Il est utile de reproduire ici ces dispositions statutaires et réglementaires (sauf l'article 116 de la Loi) :
Loi sur le système correctionnel et la mise en liberté sous condition :
123. (1) La Commission examine, aux fins de la libération conditionnelle totale et au cours de la période prévue par règlement, les dossiers des délinquants purgeant une peine d'emprisonnement de deux ans ou plus qui ne relèvent pas d'une commission provinciale. (2) Malgré les paragraphes (1) et (5), la Commission n'est pas tenue d'examiner le cas du délinquant qui l'a avisée par écrit qu'il ne souhaite pas bénéficier de la libération conditionnelle totale et n'a pas révoqué cet avis par écrit.

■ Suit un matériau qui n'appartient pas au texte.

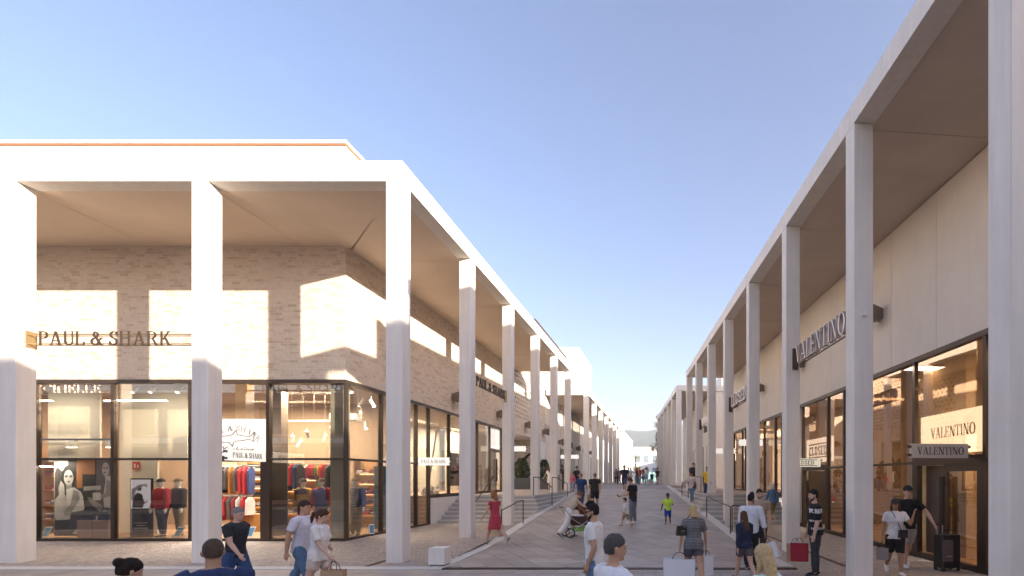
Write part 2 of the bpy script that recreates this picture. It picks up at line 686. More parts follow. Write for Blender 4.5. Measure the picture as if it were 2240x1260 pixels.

140. (1) La Commission tient une audience, dans la langue officielle du Canada que choisit le délinquant, dans les cas suivants, sauf si le délinquant a renoncé par écrit à son droit à une audience ou refuse d'être présent : a) le premier examen du cas qui suit la demande de semi-liberté présentée en vertu du paragraphe 122(1), sauf dans le cas d'une peine d'emprisonnement de moins de deux ans; b) l'examen prévu au paragraphe 123(1), le réexamen visé au paragraphe 126(4) et chaque réexamen prévu en vertu du paragraphe 123(5);
[. . .]
(2) La Commission peut décider de tenir une audience dans les autres cas non visés au paragraphe (1).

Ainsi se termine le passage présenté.